**Exercise brief:** Retype the opening lines of the data exactly, stopping after the line that contains "sc.camera = camo". Skip every picture.

══ Task material

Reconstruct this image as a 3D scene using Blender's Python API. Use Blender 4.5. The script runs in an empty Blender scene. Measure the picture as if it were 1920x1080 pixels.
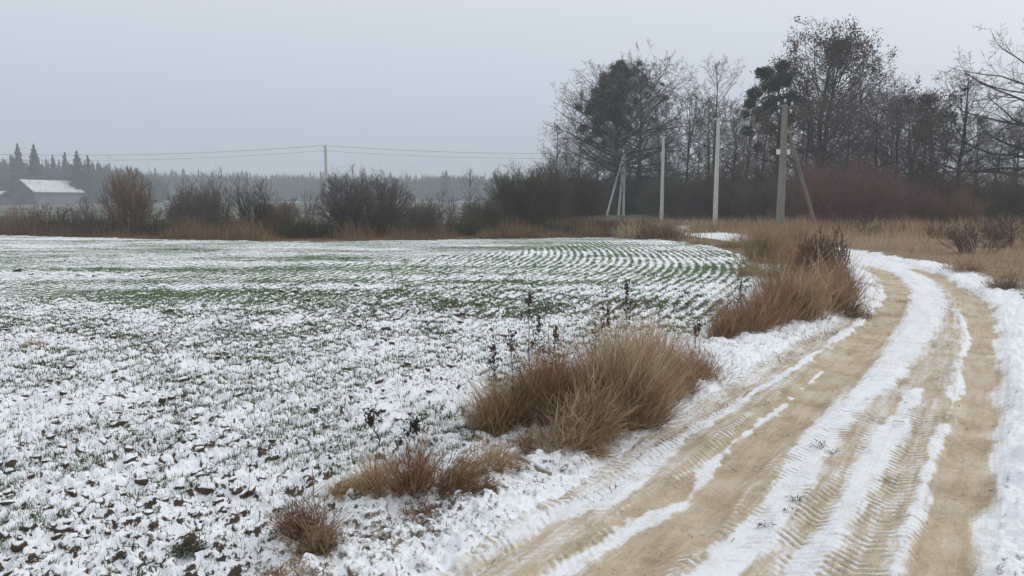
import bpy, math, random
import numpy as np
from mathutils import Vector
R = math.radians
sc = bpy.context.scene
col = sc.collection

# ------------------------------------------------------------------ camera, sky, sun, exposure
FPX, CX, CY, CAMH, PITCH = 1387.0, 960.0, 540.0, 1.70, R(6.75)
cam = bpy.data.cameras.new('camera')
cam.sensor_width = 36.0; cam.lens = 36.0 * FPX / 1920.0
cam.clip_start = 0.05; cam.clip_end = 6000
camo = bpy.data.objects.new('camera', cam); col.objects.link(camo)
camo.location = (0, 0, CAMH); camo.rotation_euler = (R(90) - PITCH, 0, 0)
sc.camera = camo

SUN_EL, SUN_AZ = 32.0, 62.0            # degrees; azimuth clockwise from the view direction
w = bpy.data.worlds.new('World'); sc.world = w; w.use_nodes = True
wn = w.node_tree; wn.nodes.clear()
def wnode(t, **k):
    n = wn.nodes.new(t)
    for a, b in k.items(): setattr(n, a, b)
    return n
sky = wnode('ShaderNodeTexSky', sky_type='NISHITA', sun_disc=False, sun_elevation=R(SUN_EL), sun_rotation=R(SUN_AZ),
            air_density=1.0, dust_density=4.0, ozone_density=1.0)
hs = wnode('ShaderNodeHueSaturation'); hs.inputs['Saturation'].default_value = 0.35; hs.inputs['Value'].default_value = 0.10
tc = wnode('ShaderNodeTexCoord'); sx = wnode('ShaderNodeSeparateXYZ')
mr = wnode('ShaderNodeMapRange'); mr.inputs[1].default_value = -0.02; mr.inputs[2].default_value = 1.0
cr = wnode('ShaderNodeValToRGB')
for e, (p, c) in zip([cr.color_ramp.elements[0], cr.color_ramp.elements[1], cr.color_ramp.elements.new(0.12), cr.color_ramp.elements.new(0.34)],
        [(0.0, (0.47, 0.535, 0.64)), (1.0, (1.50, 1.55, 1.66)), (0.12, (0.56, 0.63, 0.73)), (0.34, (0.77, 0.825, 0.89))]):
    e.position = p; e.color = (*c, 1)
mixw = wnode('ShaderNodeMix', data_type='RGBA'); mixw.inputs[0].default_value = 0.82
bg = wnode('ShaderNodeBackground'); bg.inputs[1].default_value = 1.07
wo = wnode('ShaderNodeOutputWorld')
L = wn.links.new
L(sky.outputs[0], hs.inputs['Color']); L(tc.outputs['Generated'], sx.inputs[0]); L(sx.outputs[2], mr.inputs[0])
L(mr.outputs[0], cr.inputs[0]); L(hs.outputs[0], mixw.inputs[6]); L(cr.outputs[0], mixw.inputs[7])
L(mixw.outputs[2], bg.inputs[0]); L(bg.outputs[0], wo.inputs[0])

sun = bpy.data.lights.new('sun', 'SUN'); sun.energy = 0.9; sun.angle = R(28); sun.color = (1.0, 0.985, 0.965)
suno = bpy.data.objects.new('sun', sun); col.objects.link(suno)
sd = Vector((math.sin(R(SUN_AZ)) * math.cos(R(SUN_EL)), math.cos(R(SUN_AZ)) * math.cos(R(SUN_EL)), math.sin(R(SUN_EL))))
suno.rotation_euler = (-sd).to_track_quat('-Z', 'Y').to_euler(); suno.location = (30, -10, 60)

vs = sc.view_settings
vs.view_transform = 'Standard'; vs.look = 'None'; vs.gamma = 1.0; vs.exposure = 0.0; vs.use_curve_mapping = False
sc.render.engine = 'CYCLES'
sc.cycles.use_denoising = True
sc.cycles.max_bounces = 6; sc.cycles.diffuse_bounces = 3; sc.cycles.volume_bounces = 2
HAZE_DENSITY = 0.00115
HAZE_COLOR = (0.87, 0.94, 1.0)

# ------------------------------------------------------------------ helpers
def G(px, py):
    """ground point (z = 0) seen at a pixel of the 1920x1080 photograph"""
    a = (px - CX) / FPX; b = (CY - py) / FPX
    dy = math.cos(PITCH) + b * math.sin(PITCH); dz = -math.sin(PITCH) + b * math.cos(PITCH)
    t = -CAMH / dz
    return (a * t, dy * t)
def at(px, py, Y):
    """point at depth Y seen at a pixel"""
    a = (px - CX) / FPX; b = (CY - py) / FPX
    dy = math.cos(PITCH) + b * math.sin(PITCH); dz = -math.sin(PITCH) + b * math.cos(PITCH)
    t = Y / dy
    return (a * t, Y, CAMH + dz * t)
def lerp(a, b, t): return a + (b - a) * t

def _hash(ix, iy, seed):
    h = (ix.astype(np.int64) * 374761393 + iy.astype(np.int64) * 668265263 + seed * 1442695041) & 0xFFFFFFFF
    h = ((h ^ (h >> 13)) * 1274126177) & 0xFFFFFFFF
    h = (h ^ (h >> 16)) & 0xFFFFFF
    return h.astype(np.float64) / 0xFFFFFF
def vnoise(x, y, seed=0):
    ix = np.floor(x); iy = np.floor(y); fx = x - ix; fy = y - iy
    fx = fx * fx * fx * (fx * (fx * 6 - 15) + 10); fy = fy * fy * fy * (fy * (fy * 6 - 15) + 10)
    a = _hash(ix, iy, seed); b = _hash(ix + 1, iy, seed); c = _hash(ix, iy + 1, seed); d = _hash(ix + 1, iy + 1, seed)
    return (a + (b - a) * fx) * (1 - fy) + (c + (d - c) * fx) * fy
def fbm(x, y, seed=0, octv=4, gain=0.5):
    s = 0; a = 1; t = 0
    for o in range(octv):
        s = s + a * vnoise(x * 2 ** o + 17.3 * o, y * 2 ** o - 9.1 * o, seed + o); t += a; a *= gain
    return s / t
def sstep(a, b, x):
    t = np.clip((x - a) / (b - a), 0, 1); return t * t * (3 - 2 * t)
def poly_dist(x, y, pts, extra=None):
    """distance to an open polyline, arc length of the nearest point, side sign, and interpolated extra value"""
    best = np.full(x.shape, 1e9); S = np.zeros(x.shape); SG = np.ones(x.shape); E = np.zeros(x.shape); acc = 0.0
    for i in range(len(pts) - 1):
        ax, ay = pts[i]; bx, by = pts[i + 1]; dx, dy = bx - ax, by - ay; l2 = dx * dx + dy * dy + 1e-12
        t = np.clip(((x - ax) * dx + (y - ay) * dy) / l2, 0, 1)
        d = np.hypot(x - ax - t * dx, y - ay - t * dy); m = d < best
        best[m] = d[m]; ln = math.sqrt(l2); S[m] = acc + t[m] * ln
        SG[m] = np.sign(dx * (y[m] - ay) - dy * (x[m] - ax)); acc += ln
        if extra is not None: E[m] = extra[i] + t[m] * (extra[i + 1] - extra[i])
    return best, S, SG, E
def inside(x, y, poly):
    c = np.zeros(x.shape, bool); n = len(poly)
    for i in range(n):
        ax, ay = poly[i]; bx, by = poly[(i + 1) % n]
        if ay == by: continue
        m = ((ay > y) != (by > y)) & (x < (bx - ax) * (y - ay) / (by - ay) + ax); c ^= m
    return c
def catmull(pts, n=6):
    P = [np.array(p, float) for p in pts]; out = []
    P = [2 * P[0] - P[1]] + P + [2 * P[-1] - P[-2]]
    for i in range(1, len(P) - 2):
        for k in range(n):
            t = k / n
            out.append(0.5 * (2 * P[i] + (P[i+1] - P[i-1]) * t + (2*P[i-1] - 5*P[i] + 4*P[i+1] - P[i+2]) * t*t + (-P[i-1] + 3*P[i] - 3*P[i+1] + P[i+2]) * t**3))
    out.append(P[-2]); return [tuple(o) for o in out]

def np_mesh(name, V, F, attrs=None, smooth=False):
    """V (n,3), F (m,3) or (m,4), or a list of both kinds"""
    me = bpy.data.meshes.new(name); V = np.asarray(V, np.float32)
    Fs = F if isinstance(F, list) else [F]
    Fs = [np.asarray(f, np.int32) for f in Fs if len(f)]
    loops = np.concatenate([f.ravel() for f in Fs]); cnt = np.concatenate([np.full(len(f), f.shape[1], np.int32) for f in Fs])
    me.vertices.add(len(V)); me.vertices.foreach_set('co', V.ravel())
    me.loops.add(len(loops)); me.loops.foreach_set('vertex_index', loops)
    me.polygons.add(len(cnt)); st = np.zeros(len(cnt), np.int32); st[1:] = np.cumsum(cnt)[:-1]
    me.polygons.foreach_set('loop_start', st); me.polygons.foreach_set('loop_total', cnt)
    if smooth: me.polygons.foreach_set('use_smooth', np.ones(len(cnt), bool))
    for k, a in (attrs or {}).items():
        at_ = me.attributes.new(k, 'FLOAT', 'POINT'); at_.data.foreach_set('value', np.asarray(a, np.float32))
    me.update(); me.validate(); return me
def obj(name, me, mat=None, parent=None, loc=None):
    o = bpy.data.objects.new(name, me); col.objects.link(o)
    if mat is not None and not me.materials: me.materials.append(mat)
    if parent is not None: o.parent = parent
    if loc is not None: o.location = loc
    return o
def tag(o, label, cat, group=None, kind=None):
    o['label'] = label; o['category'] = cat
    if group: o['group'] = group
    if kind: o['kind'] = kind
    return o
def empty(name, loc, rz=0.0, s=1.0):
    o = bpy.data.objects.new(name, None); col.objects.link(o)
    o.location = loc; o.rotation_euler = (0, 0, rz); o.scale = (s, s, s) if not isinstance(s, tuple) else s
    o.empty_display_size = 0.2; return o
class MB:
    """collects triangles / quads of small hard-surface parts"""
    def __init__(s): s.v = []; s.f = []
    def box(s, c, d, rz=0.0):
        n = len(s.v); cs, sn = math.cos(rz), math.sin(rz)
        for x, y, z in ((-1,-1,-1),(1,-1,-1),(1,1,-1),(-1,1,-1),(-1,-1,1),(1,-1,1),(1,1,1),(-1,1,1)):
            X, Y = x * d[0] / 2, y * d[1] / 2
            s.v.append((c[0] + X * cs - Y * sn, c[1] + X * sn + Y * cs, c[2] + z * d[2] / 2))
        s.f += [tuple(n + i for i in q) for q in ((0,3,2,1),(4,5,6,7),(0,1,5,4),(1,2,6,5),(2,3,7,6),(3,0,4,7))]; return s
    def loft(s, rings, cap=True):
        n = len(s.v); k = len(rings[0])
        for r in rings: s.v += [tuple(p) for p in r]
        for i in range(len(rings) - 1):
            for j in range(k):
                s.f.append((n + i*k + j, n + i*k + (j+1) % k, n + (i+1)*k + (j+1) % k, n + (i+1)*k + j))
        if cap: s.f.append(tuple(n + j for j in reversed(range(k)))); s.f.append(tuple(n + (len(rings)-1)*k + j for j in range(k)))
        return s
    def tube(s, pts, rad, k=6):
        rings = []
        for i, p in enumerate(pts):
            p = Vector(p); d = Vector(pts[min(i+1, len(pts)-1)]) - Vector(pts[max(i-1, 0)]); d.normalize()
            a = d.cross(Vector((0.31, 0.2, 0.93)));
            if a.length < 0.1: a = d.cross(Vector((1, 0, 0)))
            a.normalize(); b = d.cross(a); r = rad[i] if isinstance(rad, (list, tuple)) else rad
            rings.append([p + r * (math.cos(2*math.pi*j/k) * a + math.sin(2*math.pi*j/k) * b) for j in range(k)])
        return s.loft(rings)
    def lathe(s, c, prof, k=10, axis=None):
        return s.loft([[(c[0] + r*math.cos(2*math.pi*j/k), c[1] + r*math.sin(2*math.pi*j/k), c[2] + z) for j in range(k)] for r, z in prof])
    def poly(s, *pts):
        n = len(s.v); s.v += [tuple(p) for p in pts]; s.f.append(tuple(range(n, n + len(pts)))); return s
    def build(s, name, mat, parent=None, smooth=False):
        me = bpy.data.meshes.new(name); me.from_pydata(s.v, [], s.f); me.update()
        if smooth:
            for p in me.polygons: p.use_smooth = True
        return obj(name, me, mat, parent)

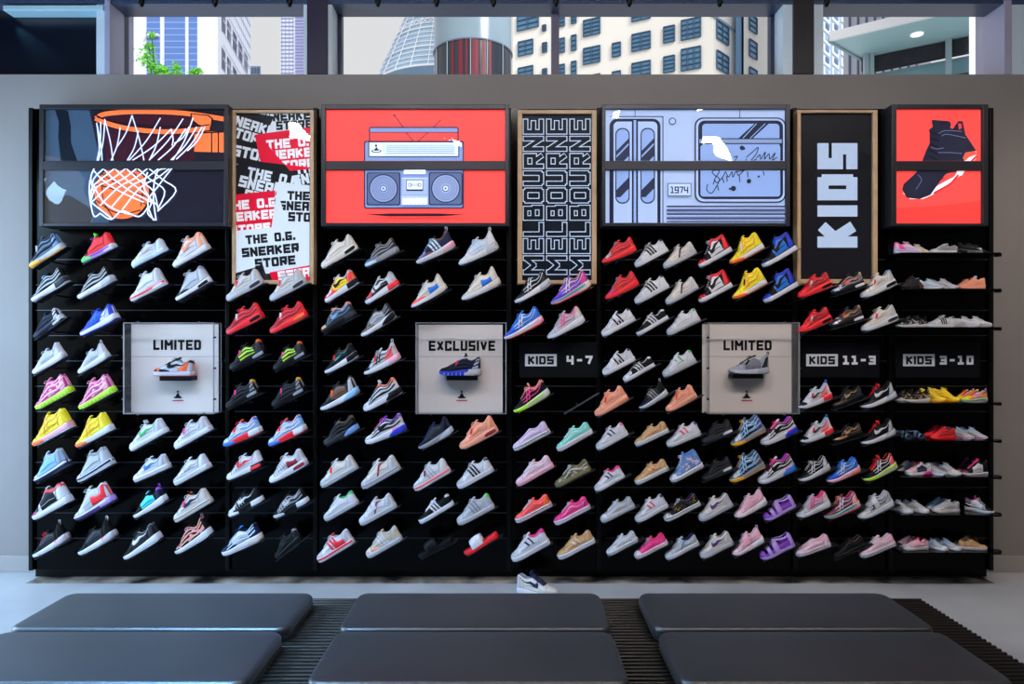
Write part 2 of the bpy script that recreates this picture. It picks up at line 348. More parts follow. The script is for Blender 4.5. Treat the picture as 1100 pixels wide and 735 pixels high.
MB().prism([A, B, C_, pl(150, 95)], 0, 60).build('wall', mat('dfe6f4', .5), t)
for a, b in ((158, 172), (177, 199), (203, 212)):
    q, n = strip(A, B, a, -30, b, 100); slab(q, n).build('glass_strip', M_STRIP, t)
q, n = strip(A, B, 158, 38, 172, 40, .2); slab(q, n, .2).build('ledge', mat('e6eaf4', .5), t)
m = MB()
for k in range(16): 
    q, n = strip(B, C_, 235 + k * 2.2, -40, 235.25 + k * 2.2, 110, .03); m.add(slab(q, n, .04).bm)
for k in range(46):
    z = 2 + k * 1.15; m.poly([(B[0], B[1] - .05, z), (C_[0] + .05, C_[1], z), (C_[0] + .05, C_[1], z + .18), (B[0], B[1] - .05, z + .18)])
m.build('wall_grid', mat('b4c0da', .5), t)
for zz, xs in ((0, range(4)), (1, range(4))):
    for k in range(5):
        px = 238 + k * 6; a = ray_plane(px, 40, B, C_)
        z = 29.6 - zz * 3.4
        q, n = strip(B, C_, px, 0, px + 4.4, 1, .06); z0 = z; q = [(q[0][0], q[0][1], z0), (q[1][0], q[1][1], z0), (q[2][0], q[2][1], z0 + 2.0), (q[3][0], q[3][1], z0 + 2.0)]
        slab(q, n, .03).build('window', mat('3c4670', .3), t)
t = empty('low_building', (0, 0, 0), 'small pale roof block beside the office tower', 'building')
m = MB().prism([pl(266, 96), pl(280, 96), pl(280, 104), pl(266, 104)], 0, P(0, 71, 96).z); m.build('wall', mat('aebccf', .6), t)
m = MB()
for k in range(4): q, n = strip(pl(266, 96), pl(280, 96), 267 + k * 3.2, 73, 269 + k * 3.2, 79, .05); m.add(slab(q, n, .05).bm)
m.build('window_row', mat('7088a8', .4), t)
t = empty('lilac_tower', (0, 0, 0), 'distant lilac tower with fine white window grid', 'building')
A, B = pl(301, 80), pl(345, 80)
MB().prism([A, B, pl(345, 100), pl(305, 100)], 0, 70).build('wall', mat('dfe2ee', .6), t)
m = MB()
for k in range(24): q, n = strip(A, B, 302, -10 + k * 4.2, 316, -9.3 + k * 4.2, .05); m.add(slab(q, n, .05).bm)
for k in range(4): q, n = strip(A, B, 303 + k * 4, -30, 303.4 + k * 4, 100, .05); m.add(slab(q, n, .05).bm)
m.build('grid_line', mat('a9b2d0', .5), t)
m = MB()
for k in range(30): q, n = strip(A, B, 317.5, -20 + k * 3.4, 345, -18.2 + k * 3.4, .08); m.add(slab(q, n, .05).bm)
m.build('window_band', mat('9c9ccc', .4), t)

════

**Task output:**
Reconstruct this image as a 3D scene using Blender's Python API. Use Blender 4.5. The script runs in an empty Blender scene. Measure the picture as if it were 1920x1080 pixels.
import bpy, math, random
import numpy as np
from mathutils import Vector
R = math.radians
sc = bpy.context.scene
col = sc.collection

# ------------------------------------------------------------------ camera, sky, sun, exposure
FPX, CX, CY, CAMH, PITCH = 1387.0, 960.0, 540.0, 1.70, R(6.75)
cam = bpy.data.cameras.new('camera')
cam.sensor_width = 36.0; cam.lens = 36.0 * FPX / 1920.0
cam.clip_start = 0.05; cam.clip_end = 6000
camo = bpy.data.objects.new('camera', cam); col.objects.link(camo)
camo.location = (0, 0, CAMH); camo.rotation_euler = (R(90) - PITCH, 0, 0)
sc.camera = camo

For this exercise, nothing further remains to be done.